L’Ukraine contemporaine a été entièrement et complètement créée par la Russie, plus exactement par la Russie communiste, bolchevik. (Vladimir Poutine, Discours télévisé, 21 février)

L’ennemi principal est dans notre pays

Les travailleurs français doivent se placer aux côtés de la nation opprimée, pour la défaite militaire de l’impérialisme agresseur, tout en préparant le renversement au plus tôt de leur propre bourgeoisie. Celle-ci a beaucoup contribué au conflit et veut leur en faire payer les conséquences.
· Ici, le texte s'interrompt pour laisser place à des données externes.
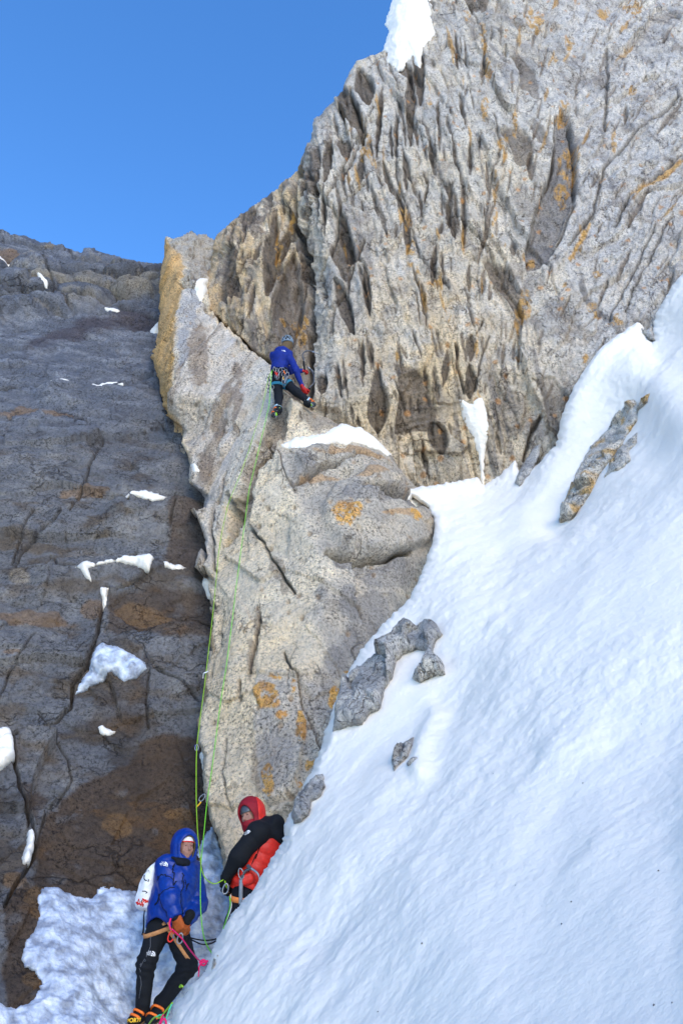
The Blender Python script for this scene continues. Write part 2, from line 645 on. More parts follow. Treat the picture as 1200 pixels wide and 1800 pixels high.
def snow_disp(P, px, py, d, N):
    Q = P.copy()
    # wind streaks run up to the right along the slope
    a = math.radians(52)
    u = (Q[..., 0] * math.cos(a) + Q[..., 2] * math.sin(a))
    v = (-Q[..., 0] * math.sin(a) + Q[..., 2] * math.cos(a))
    R = np.stack([u * 0.35, v, Q[..., 1] * 0.45], -1)
    far = np.clip((Q[..., 1] - 3) / 8.0, 0, 1)
    s = 0.065 * fbm(R * 0.7, 3, 3) + 0.042 * fbm(R * 1.9, 3, 9) + 0.030 * fbm(R * np.array([2.6, 1.6, 1.6]) * 3.4, 4, 21, 0.6) * sstep(-0.5, 0.4, fbm(Q * 0.5, 2, 23))
    lump = fbm(np.stack([u * .7, v, Q[..., 1]], -1) * 3.3, 3, 40)
    s += 0.024 * np.maximum(lump, 0) * sstep(-0.1, 0.25, fbm(Q * 0.8, 2, 51))
    s *= 0.75 + 0.6 * far
    # the drift: a soft crest curling down from the wall
    crest = [(1112, 572), (1060, 622), (1025, 690), (1003, 760), (975, 830), (945, 880), (900, 940)]
    dc, _, _ = seg_dist(px, py, crest, False)
    s += 0.15 * np.exp(-(dc / 30) ** 2) * sstep(1000, 800, py)
    hollow = [(1150, 640), (1100, 690), (1050, 770), (1010, 850), (965, 915)]
    dh, _, _ = seg_dist(px, py, hollow, False)
    s -= 0.13 * np.exp(-(dh / 30) ** 2)
    drift = [(1130, 640), (1170, 690), (1200, 740)]
    dr, _, _ = seg_dist(px, py, drift, False)
    s += 0.14 * np.exp(-(dr / 44) ** 2)
    # trough running down from the rocks, and a bank over the belay
    tr = [(790, 1230), (765, 1330), (720, 1430), (640, 1560), (560, 1640)]
    dt, _, _ = seg_dist(px, py, tr, False)
    s -= 0.035 * np.exp(-(dt / 46) ** 2)
    wr = [(760, 1250), (742, 1300), (735, 1350)]
    dw, _, _ = seg_dist(px, py, wr, False)
    s += 0.06 * np.exp(-(dw / 16) ** 2)
    # crumbly edge
    s += 0.03 * fbm(Q * 9, 3, 77) * sstep(34, 6, d)
    return s, np.tile(np.array((0.86, 0.88, 0.91)), px.shape + (1,))


surface('snow_slope', SNOW_OUT, lambda x, y: blur(cage_w(x, y, SNOW_CAGE), 9), M_SNOW, snow_disp, edge_amp=2.6, rim=(16, 0.35), thick=0.55, soft=6, seed=2,
        edge_seg=3.0, edge_scale=9.0)
tag(MASS['snow_slope']['o'], kind='structure')

# ================================================================ THE LEFT SLAB
SLAB_CAGE = [(-150, 395, 18.5), (130, 445, 20), (440, 490, 21), (-150, 560, 16.5), (200, 560, 17.5), (440, 580, 18), (-150, 680, 14.6), (200, 690, 15.1), (440, 700, 15.4),
             (-150, 900, 11.8), (130, 900, 12.2), (440, 900, 12.6), (-150, 1250, 9.0), (150, 1250, 9.6), (440, 1250, 10.1), (-150, 1550, 7.4), (120, 1550, 8.1),
             (250, 1500, 8.6), (440, 1500, 8.8), (-150, 1960, 6.0), (120, 1800, 7.15), (250, 1800, 7.65), (440, 1800, 7.9), (440, 1960, 7.3), (120, 1960, 6.5)]
SLAB_OUT = [(-160, 398), (-60, 408), (0, 414), (28, 416), (60, 424), (84, 431), (110, 437), (128, 444), (142, 451), (150, 444), (164, 443), (190, 450), (222, 459), (255, 467),
            (290, 473), (340, 480), (445, 490), (445, 1960), (-160, 1960)]
SLAB_CRACKS = [([(190, 1045), (176, 1095), (166, 1140), (150, 1172), (130, 1198), (126, 1240), (98, 1265), (60, 1285), (20, 1308), (0, 1322)], 3.0, 0.16),
               ([(20, 1308), (28, 1362), (34, 1400), (52, 1448), (60, 1480), (56, 1520), (40, 1545), (20, 1570), (2, 1612)], 2.6, 0.16),
               ([(108, 1400), (78, 1440), (68, 1478), (60, 1500)], 1.6, 0.08),
               ([(180, 770), (160, 815), (150, 850), (128, 880), (112, 905), (90, 925), (40, 960), (20, 1000)], 1.8, 0.10),
               ([(60, 905), (35, 945), (20, 985)], 1.6, 0.08), ([(205, 1048), (240, 1040), (262, 1030)], 2.4, 0.14),
               ([(270, 1180), (320, 1205), (350, 1235)], 2.0, 0.08), ([(240, 975), (218, 1000)], 1.6, 0.08), ([(310, 905), (300, 935)], 1.6, 0.06),
               ([(90, 970), (100, 1000), (210, 1008)], 2.0, 0.1), ([(262, 1190), (256, 1240), (262, 1275)], 2.0, 0.07),
               ([(0, 530), (90, 520), (140, 535), (200, 540), (280, 560)], 2.2, 0.14), ([(80, 480), (100, 525)], 2, 0.1), ([(160, 505), (230, 515), (280, 505)], 2, .12),
               ([(0, 690), (60, 685), (130, 690), (250, 700)], 2.5, 0.12), ([(60, 1120), (20, 1180), (0, 1230)], 1.5, .05), ([(70, 1250), (120, 1330), (128, 1370), (100, 1420)], 1.3, .05)]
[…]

La meilleure aide aux travailleurs d’Ukraine (et de Russie) est d’affaiblir le système impérialiste mondial dont l’État français est un maillon. Pour cela, il faut construire un parti dans la tradition du Parti bolchevik et exiger, sans tarder, des organisations de masse de la classe ouvrière qu’elles rompent avec Macron. Front unique ouvrier pour :

  • le retrait des troupes russes, le droit du peuple d’Ukraine et du peuple du Donbass de décider de leur sort,
  • la sortie de l’OTAN, le rapatriement des troupes françaises de Roumanie, de Pologne, d’Estonie et de Lituanie, le remplacement de l’armée de métier (et de la police) par le peuple en armes
  • l’aide par tous les moyens aux travailleurs ukrainiens, la levée des sanctions qui frappent les peuples de Russie,
  • la suppression des impôts sur la consommation populaire, l’échelle mobile des salaires, l’interdiction des licenciements économiques, la création de postes dans la santé et l’école publiques,
  • l’expropriation des groupes capitalistes, le gouvernement des travailleurs, les Etats-Unis socialistes d’Europe.